Me and the family thoroughly enjoyed this film. It is a simple story, set in a small town whose claim to fame is being prominently mentioned in a famous 1960s song, Bareilly.

The promos set up the story as your typical Hrishikesh Mukherjee romcom. And if like me you have watched one a many films from the 1960s and the 1970s then you would almost expect a love triangle sob story. Whatever your expectations be, there are good chances that the film will entertain you.

In the middle of the film when you feel the pain of any character then the film works for you. That is when you wish a Hrishikesh Mukherjee style reveal of a barfi-esque sweet drama to make the pain disappear. Because you certainly don't want a Chetan Anand style tragic conclusion.

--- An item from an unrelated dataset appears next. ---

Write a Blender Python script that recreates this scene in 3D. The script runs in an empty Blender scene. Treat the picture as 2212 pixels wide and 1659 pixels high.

And that tussle in your heart keeps you glued.

Performances from all are sincere. Kriti finally reveals her natural side in her 4th outing. She plays the role of a 2017 young gal with complete natural ease. Her act is totally believable and real. Unlike YRF and Dharma, whose standard formula to depict a girl being modern and progressive [comment partially delete because it gives a part of the movie away] the makers of BkB have succeeded in showing Bitti as progressive without resorting to such nonsense. Rajkumar Rao is top notch, he is simply amazing in his choice of films and gamut of roles that he plays. Ayushyaman seems to be getting repetitive but yet he delivers a fine act. Chaudhary, who plays Munna the pal to Ayushyaman, resembles heavily Shahid Kapur, and is fairly good. Tripathi yet again gets a magnificent role (previous time being in Nil Battey Sannata with more or less same production team as in this film). The film is short, to the point, gives you enough LOL moments, and keeps a smile on the face throughout most part of it.

It is a light watch, will not leave you exhausted despite a few "Bas kar, rulayega kya" moments. This Barfi can be savored by all, no side effects.